## What to work on
Your task is to restate the data word for word.

─── Recorded data

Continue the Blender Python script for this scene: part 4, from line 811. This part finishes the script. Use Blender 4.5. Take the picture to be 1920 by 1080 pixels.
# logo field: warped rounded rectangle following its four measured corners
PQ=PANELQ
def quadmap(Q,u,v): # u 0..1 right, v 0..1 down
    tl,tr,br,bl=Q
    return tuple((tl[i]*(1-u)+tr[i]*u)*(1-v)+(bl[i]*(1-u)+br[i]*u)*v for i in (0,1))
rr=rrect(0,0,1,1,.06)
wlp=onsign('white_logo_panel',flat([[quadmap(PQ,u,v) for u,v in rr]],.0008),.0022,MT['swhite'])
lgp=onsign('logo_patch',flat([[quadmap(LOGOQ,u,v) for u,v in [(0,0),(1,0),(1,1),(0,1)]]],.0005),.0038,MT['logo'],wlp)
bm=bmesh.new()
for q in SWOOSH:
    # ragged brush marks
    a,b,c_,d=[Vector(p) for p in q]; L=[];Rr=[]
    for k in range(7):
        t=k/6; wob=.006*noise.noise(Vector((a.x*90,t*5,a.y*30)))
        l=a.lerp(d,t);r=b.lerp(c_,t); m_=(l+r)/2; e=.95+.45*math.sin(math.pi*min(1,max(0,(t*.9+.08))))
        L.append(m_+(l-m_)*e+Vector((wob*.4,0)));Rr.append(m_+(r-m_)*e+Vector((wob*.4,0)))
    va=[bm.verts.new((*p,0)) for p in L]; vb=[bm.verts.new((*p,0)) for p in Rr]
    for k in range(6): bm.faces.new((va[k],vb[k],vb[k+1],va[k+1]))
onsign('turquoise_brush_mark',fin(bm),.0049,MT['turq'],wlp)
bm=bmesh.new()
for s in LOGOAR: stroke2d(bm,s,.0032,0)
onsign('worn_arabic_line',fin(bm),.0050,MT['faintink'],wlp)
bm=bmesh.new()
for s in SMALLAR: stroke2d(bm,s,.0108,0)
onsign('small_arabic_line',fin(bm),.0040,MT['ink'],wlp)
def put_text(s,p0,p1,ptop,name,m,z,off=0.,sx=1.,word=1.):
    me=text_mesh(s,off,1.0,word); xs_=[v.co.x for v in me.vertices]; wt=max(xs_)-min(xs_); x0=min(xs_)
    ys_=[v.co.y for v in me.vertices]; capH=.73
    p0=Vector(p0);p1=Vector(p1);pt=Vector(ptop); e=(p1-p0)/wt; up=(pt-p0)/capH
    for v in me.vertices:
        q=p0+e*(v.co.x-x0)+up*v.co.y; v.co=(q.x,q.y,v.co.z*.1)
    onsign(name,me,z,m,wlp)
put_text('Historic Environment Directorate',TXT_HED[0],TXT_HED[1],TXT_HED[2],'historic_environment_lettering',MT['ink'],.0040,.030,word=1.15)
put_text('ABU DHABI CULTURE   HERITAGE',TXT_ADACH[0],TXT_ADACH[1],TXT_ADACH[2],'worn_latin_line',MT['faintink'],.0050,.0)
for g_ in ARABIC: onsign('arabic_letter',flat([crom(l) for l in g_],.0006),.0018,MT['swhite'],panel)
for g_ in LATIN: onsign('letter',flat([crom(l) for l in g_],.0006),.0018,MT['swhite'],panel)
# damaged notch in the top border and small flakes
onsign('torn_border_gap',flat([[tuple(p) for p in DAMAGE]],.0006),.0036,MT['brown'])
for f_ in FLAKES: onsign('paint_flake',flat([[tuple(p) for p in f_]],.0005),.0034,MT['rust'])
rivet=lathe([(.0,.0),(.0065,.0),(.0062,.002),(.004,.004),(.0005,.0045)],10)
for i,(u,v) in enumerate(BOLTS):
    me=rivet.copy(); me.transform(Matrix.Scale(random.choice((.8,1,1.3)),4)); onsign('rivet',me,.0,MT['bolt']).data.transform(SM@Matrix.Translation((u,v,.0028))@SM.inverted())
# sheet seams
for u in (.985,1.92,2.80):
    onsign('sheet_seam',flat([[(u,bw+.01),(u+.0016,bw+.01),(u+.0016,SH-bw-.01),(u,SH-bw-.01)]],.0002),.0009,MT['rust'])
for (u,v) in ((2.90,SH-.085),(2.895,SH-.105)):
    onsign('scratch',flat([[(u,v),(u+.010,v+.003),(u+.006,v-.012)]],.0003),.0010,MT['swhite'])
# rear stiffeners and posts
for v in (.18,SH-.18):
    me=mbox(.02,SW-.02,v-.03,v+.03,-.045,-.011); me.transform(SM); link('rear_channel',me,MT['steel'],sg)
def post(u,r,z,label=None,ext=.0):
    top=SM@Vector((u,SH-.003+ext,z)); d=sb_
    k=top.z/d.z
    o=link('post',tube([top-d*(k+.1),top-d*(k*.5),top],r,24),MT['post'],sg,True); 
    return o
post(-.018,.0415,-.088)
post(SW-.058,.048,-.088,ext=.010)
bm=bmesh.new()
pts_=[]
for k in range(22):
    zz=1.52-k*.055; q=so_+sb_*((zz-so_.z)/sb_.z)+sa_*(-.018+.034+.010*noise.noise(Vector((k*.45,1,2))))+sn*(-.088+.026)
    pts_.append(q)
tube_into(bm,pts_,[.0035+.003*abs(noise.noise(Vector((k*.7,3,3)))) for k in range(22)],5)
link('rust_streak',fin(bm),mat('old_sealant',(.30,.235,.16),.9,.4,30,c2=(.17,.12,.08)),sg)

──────

## Complete output
Continue the Blender Python script for this scene: part 4, from line 811. This part finishes the script. Use Blender 4.5. Take the picture to be 1920 by 1080 pixels.
# logo field: warped rounded rectangle following its four measured corners
PQ=PANELQ
def quadmap(Q,u,v): # u 0..1 right, v 0..1 down
    tl,tr,br,bl=Q
    return tuple((tl[i]*(1-u)+tr[i]*u)*(1-v)+(bl[i]*(1-u)+br[i]*u)*v for i in (0,1))
rr=rrect(0,0,1,1,.06)
wlp=onsign('white_logo_panel',flat([[quadmap(PQ,u,v) for u,v in rr]],.0008),.0022,MT['swhite'])
lgp=onsign('logo_patch',flat([[quadmap(LOGOQ,u,v) for u,v in [(0,0),(1,0),(1,1),(0,1)]]],.0005),.0038,MT['logo'],wlp)
bm=bmesh.new()
for q in SWOOSH:
    # ragged brush marks
    a,b,c_,d=[Vector(p) for p in q]; L=[];Rr=[]
    for k in range(7):
        t=k/6; wob=.006*noise.noise(Vector((a.x*90,t*5,a.y*30)))
        l=a.lerp(d,t);r=b.lerp(c_,t); m_=(l+r)/2; e=.95+.45*math.sin(math.pi*min(1,max(0,(t*.9+.08))))
        L.append(m_+(l-m_)*e+Vector((wob*.4,0)));Rr.append(m_+(r-m_)*e+Vector((wob*.4,0)))
    va=[bm.verts.new((*p,0)) for p in L]; vb=[bm.verts.new((*p,0)) for p in Rr]
    for k in range(6): bm.faces.new((va[k],vb[k],vb[k+1],va[k+1]))
onsign('turquoise_brush_mark',fin(bm),.0049,MT['turq'],wlp)
bm=bmesh.new()
for s in LOGOAR: stroke2d(bm,s,.0032,0)
onsign('worn_arabic_line',fin(bm),.0050,MT['faintink'],wlp)
bm=bmesh.new()
for s in SMALLAR: stroke2d(bm,s,.0108,0)
onsign('small_arabic_line',fin(bm),.0040,MT['ink'],wlp)
def put_text(s,p0,p1,ptop,name,m,z,off=0.,sx=1.,word=1.):
    me=text_mesh(s,off,1.0,word); xs_=[v.co.x for v in me.vertices]; wt=max(xs_)-min(xs_); x0=min(xs_)
    ys_=[v.co.y for v in me.vertices]; capH=.73
    p0=Vector(p0);p1=Vector(p1);pt=Vector(ptop); e=(p1-p0)/wt; up=(pt-p0)/capH
    for v in me.vertices:
        q=p0+e*(v.co.x-x0)+up*v.co.y; v.co=(q.x,q.y,v.co.z*.1)
    onsign(name,me,z,m,wlp)
put_text('Historic Environment Directorate',TXT_HED[0],TXT_HED[1],TXT_HED[2],'historic_environment_lettering',MT['ink'],.0040,.030,word=1.15)
put_text('ABU DHABI CULTURE   HERITAGE',TXT_ADACH[0],TXT_ADACH[1],TXT_ADACH[2],'worn_latin_line',MT['faintink'],.0050,.0)
for g_ in ARABIC: onsign('arabic_letter',flat([crom(l) for l in g_],.0006),.0018,MT['swhite'],panel)
for g_ in LATIN: onsign('letter',flat([crom(l) for l in g_],.0006),.0018,MT['swhite'],panel)
# damaged notch in the top border and small flakes
onsign('torn_border_gap',flat([[tuple(p) for p in DAMAGE]],.0006),.0036,MT['brown'])
for f_ in FLAKES: onsign('paint_flake',flat([[tuple(p) for p in f_]],.0005),.0034,MT['rust'])
rivet=lathe([(.0,.0),(.0065,.0),(.0062,.002),(.004,.004),(.0005,.0045)],10)
for i,(u,v) in enumerate(BOLTS):
    me=rivet.copy(); me.transform(Matrix.Scale(random.choice((.8,1,1.3)),4)); onsign('rivet',me,.0,MT['bolt']).data.transform(SM@Matrix.Translation((u,v,.0028))@SM.inverted())
# sheet seams
for u in (.985,1.92,2.80):
    onsign('sheet_seam',flat([[(u,bw+.01),(u+.0016,bw+.01),(u+.0016,SH-bw-.01),(u,SH-bw-.01)]],.0002),.0009,MT['rust'])
for (u,v) in ((2.90,SH-.085),(2.895,SH-.105)):
    onsign('scratch',flat([[(u,v),(u+.010,v+.003),(u+.006,v-.012)]],.0003),.0010,MT['swhite'])
# rear stiffeners and posts
for v in (.18,SH-.18):
    me=mbox(.02,SW-.02,v-.03,v+.03,-.045,-.011); me.transform(SM); link('rear_channel',me,MT['steel'],sg)
def post(u,r,z,label=None,ext=.0):
    top=SM@Vector((u,SH-.003+ext,z)); d=sb_
    k=top.z/d.z
    o=link('post',tube([top-d*(k+.1),top-d*(k*.5),top],r,24),MT['post'],sg,True); 
    return o
post(-.018,.0415,-.088)
post(SW-.058,.048,-.088,ext=.010)
bm=bmesh.new()
pts_=[]
for k in range(22):
    zz=1.52-k*.055; q=so_+sb_*((zz-so_.z)/sb_.z)+sa_*(-.018+.034+.010*noise.noise(Vector((k*.45,1,2))))+sn*(-.088+.026)
    pts_.append(q)
tube_into(bm,pts_,[.0035+.003*abs(noise.noise(Vector((k*.7,3,3)))) for k in range(22)],5)
link('rust_streak',fin(bm),mat('old_sealant',(.30,.235,.16),.9,.4,30,c2=(.17,.12,.08)),sg)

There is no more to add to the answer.